● WHAT IS NEEDED
Begin at the first line of the data and copy each line through the one containing "def rgb(r, g, b): return", that line included, with no pictures.

== DATA EXCERPT ==

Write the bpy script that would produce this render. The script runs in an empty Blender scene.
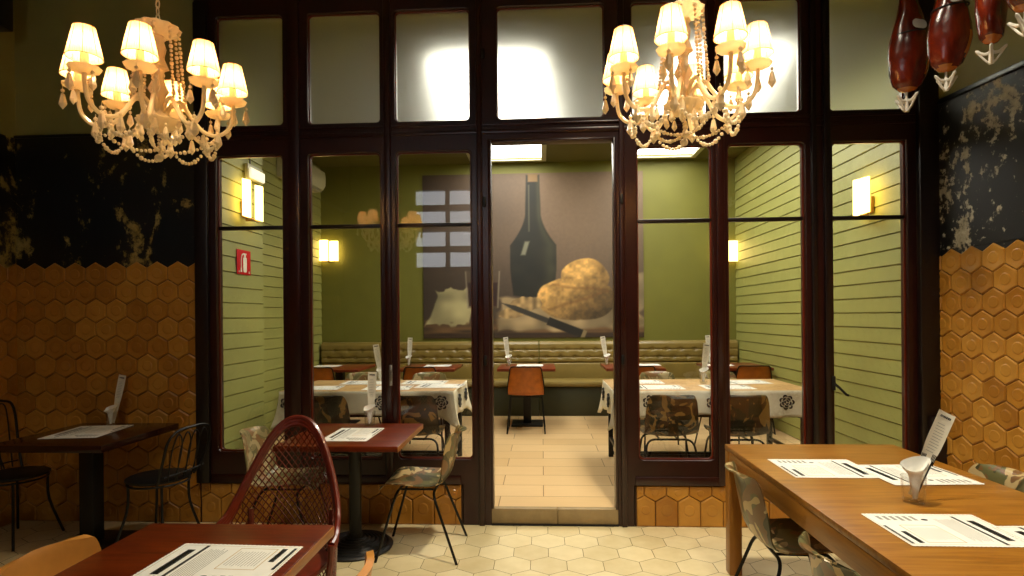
import bpy, bmesh, math, random
import numpy as np
from mathutils import Vector, Matrix, noise
random.seed(7)
PI = math.pi
R_ = math.radians
sc = bpy.context.scene
COL = sc.collection

# ------------------------------------------------------------------ colour / materials
def lin(c):
    c = c / 255.0
    return c / 12.92 if c <= 0.04045 else ((c + 0.055) / 1.055) ** 2.4
def rgb(r, g, b): return (lin(r), lin(g), lin(b), 1.0)

class NT:
    def __init__(s, name):
        s.m = bpy.data.materials.new(name); s.m.use_nodes = True
        s.t = s.m.node_tree; s.t.nodes.clear()
        s.out = s.n('ShaderNodeOutputMaterial')
    def n(s, typ, **kw):
        x = s.t.nodes.new(typ)
        for k, v in kw.items():
            if k.startswith('i_'):
                key = k[2:]
                key = int(key) if key.isdigit() else key.replace('_', ' ')
                x.inputs[key].default_value = v
            else: setattr(x, k, v)
        return x
    def l(s, a, b): s.t.links.new(a, b)
    def coord(s, kind='Object', scale=(1, 1, 1), rot=(0, 0, 0)):
        c = s.n('ShaderNodeTexCoord'); mp = s.n('ShaderNodeMapping')
        mp.inputs['Scale'].default_value = scale; mp.inputs['Rotation'].default_value = rot
        s.l(c.outputs[kind], mp.inputs['Vector']); return mp.outputs[0]
    def noise(s, vec, scale=5, detail=4, rough=.55, dist=0):
        x = s.n('ShaderNodeTexNoise'); x.inputs['Scale'].default_value = scale; x.inputs['Detail'].default_value = detail
        x.inputs['Roughness'].default_value = rough; x.inputs['Distortion'].default_value = dist
        s.l(vec, x.inputs['Vector']); return x.outputs['Fac']
    def ramp(s, fac, stops, interp='LINEAR'):
        x = s.n('ShaderNodeValToRGB'); cr = x.color_ramp; cr.interpolation = interp
        while len(cr.elements) < len(stops): cr.elements.new(0.5)
        for e, (p, c) in zip(cr.elements, stops): e.position = p; e.color = c
        s.l(fac, x.inputs[0]); return x.outputs[0]
    def mix(s, fac, a, b, mode='MIX'):
        x = s.n('ShaderNodeMix', data_type='RGBA', blend_type=mode)
        for k, v in ((0, fac), (6, a), (7, b)):
            if hasattr(v, 'links'): s.l(v, x.inputs[k])
            else: x.inputs[k].default_value = v
        return x.outputs[2]
    def bump(s, h, strength=.2, dist=.01):
        x = s.n('ShaderNodeBump'); x.inputs['Strength'].default_value = strength; x.inputs['Distance'].default_value = dist
        s.l(h, x.inputs['Height']); return x.outputs[0]
    def pbr(s, col, rough=.5, metal=0, normal=None, spec=.5, coat=0, sss=0):
        p = s.n('ShaderNodeBsdfPrincipled')
        if hasattr(col, 'links'): s.l(col, p.inputs['Base Color'])
        else: p.inputs['Base Color'].default_value = col
        if hasattr(rough, 'links'): s.l(rough, p.inputs['Roughness'])
        else: p.inputs['Roughness'].default_value = rough
        p.inputs['Metallic'].default_value = metal; p.inputs['Specular IOR Level'].default_value = spec
        p.inputs['Coat Weight'].default_value = coat
        if normal is not None: s.l(normal, p.inputs['Normal'])
        s.l(p.outputs[0], s.out.inputs[0]); return p

def simple(name, c, rough=.5, metal=0, var=.12, scale=8, bump=.0, spec=.5, coat=0):
    t = NT(name); v = t.coord(); f = t.noise(v, scale, 4)
    d = tuple(x * (1 - var) for x in c[:3]) + (1,); u = tuple(min(1, x * (1 + var)) for x in c[:3]) + (1,)
    col = t.ramp(f, [(.3, d), (.7, u)])
    nm = t.bump(t.noise(v, scale * 6, 3), bump, .003) if bump else None
    t.pbr(col, rough, metal, nm, spec, coat); return t.m

def wood(name, dark, mid, light, rough=.35, axis='Y', scale=1.0, coat=0.0, spec=.5):
    t = NT(name)
    sx = (1, 1, 1)
    if axis == 'Y': sc_ = (14, 1.1, 14)
    elif axis == 'X': sc_ = (1.1, 14, 14)
    else: sc_ = (14, 14, 1.1)
    v = t.coord(scale=tuple(a * scale for a in sc_))
    f = t.noise(v, 3.0, 6, .6, 1.2)
    v2 = t.coord(scale=tuple((3 if a > 2 else .5) * scale for a in sc_)); g = t.noise(v2, 2, 2)
    c = t.ramp(f, [(.25, dark), (.5, mid), (.75, light)])
    c = t.mix(g, c, t.mix(.5, c, dark), 'MIX')
    t.pbr(c, rough, 0, t.bump(f, .08, .002), spec, coat); return t.m

def emit(name, c, strength, base=None):
    t = NT(name)
    e = t.n('ShaderNodeEmission'); e.inputs[0].default_value = c; e.inputs[1].default_value = strength
    if base is None: t.l(e.outputs[0], t.out.inputs[0])
    else:
        p = t.pbr(base, .5); a = t.n('ShaderNodeAddShader'); t.l(p.outputs[0], a.inputs[0]); t.l(e.outputs[0], a.inputs[1]); t.l(a.outputs[0], t.out.inputs[0])
    return t.m

def clear_glass(name, tint=(1, 1, 1, 1), base=.05, rough=.0):
    t = NT(name)
    tr = t.n('ShaderNodeBsdfTransparent'); tr.inputs[0].default_value = tint
    gl = t.n('ShaderNodeBsdfGlossy'); gl.inputs['Roughness'].default_value = rough
    lw = t.n('ShaderNodeLayerWeight'); lw.inputs[0].default_value = .5
    p = t.n('ShaderNodeMath', operation='POWER'); t.l(lw.outputs['Facing'], p.inputs[0]); p.inputs[1].default_value = 4
    m = t.n('ShaderNodeMath', operation='MULTIPLY_ADD'); t.l(p.outputs[0], m.inputs[0]); m.inputs[1].default_value = .8; m.inputs[2].default_value = base
    mx = t.n('ShaderNodeMixShader'); t.l(m.outputs[0], mx.inputs[0]); t.l(tr.outputs[0], mx.inputs[1]); t.l(gl.outputs[0], mx.inputs[2])
    t.l(mx.outputs[0], t.out.inputs[0]); return t.m

M = {}
M['frame'] = simple('oxblood_timber', rgb(42, 14, 8), .28, 0, .25, 5, .05, .5)
M['frame_dark'] = simple('dark_timber', rgb(24, 12, 9), .35, 0, .25, 5, .05)
M['bead'] = simple('red_bead_timber', rgb(92, 30, 12), .3)
M['black_metal'] = simple('black_metal', rgb(22, 21, 20), .38, .5)
M['black_iron'] = simple('black_iron', rgb(18, 17, 16), .45, .3)
M['steel'] = simple('steel', rgb(170, 165, 150), .3, .9)
M['brass'] = simple('brass', rgb(170, 130, 60), .3, .9)
M['white_paper'] = simple('white_paper', rgb(236, 234, 224), .7, 0, .03, 20)
M['ivory_paper'] = simple('ivory_paper', rgb(226, 220, 200), .7, 0, .04, 20)
M['ink'] = simple('black_ink', rgb(22, 22, 20), .6)
M['grey_ink'] = simple('grey_ink', rgb(150, 148, 138), .7)
M['tan_ink'] = simple('tan_ink', rgb(190, 160, 100), .7)
M['napkin'] = simple('napkin', rgb(240, 238, 230), .8, 0, .05, 30, .2)
M['glass'] = clear_glass('pane_glass')
M['tumbler'] = clear_glass('tumbler_glass', (.985, .99, .985, 1), .07)
M['olive_wall'] = simple('olive_paint', rgb(112, 110, 38), .6, 0, .06, 3, .03)
M['siding'] = simple('siding_paint', rgb(150, 150, 80), .5, 0, .05, 3, .03)
M['ceiling'] = simple('olive_ceiling_paint', rgb(96, 92, 38), .7, 0, .05, 3)
M['plaster'] = simple('green_plaster', rgb(142, 136, 74), .6, 0, .10, 2.5, .05)
M['dark_plaster'] = simple('dark_plaster', rgb(70, 60, 45), .8)
M['panel_frame'] = simple('panel_edge', rgb(14, 13, 12), .3)
M['grout'] = simple('tile_grout', rgb(52, 30, 10), .9)
M['floor_grout'] = simple('floor_grout', rgb(120, 98, 62), .9)
M['step_stone'] = simple('step_stone', rgb(150, 128, 88), .6, 0, .12, 12, .1)
M['rubber'] = simple('dark_joint', rgb(16, 14, 12), .8)
M['wood_red'] = wood('red_mahogany', rgb(58, 16, 3), rgb(104, 35, 5), rgb(132, 56, 10), .34, 'X', 1, 0, .22)
M['wood_back'] = wood('red_brown_wood', rgb(72, 24, 8), rgb(122, 48, 16), rgb(150, 70, 28), .3, 'X', 1)
M['wood_dark'] = wood('dark_mahogany', rgb(22, 7, 4), rgb(44, 14, 7), rgb(60, 22, 10), .2, 'X', 1, .2)
M['wood_oak'] = wood('honey_oak', rgb(120, 74, 18), rgb(164, 108, 32), rgb(190, 136, 54), .32, 'X', .8)
M['wood_oak_rail'] = wood('honey_oak_rail', rgb(120, 74, 18), rgb(164, 108, 32), rgb(172, 116, 46), .35, 'Y', .8)
M['wood_edge'] = wood('pale_edge_wood', rgb(110, 60, 22), rgb(160, 100, 44), rgb(180, 124, 64), .4, 'Y', 1)
M['leather_back'] = simple('cognac_leather', rgb(172, 94, 22), .38, 0, .22, 14, .15)
M['leather_tan'] = simple('tan_leather', rgb(198, 132, 54), .4, 0, .12, 9, .12)
M['bench_leather'] = simple('olive_leather', rgb(130, 110, 54), .36, 0, .10, 6, .08)
M['bench_base'] = simple('bench_base', rgb(52, 52, 26), .6)
M['cane'] = simple('lacquered_cane', rgb(104, 32, 14), .28, 0, .3, 20, .1, .5, .2)
M['ac_white'] = simple('ac_plastic', rgb(196, 192, 160), .4, 0, .03)
M['sign_red'] = simple('sign_red', rgb(200, 14, 10), .7, 0, .03, 8, 0, .15)
M['sign_white'] = simple('sign_white', rgb(240, 235, 215), .5, 0, .03)
M['porcelain'] = simple('ivory_glass', rgb(238, 222, 188), .16, 0, .08, 12, 0, .6, .3)
M['bead_glass'] = simple('ivory_bead', rgb(246, 226, 186), .12, 0, .1, 30, 0, .7, .4)
M['shade_wire'] = simple('shade_wire', rgb(196, 140, 66), .5)
M['plastic_white'] = simple('white_plastic', rgb(214, 208, 196), .35, 0, .05)
M['rope'] = simple('dark_rope', rgb(30, 24, 20), .8)
def mk_ivory(name, c, rough, k):
    t = NT(name); p = t.pbr(c, rough, 0, None, .6, .3)
    tl = t.n('ShaderNodeBsdfTranslucent'); tl.inputs[0].default_value = c
    mx = t.n('ShaderNodeMixShader'); mx.inputs[0].default_value = k
    t.l(p.outputs[0], mx.inputs[1]); t.l(tl.outputs[0], mx.inputs[2]); t.l(mx.outputs[0], t.out.inputs[0]); return t.m
M['porcelain'] = mk_ivory('ivory_glass', rgb(250, 238, 208), .16, .45)
M['bead_glass'] = mk_ivory('ivory_bead', rgb(252, 240, 212), .12, .4)
M['panel_light'] = emit('luminous_panel', (1, .96, .84, 1), 10.5)
M['sconce_glow'] = emit('sconce_glass', (1, .68, .20, 1), 8)
M['shade_glow'] = None
M['exit_glow'] = emit('exit_lens', (1, .92, .70, 1), .9, rgb(220, 215, 190))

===

● SOLUTION FOR THIS TASK
Write the bpy script that would produce this render. The script runs in an empty Blender scene.
import bpy, bmesh, math, random
import numpy as np
from mathutils import Vector, Matrix, noise
random.seed(7)
PI = math.pi
R_ = math.radians
sc = bpy.context.scene
COL = sc.collection

# ------------------------------------------------------------------ colour / materials
def lin(c):
    c = c / 255.0
    return c / 12.92 if c <= 0.04045 else ((c + 0.055) / 1.055) ** 2.4
def rgb(r, g, b): return (lin(r), lin(g), lin(b), 1.0)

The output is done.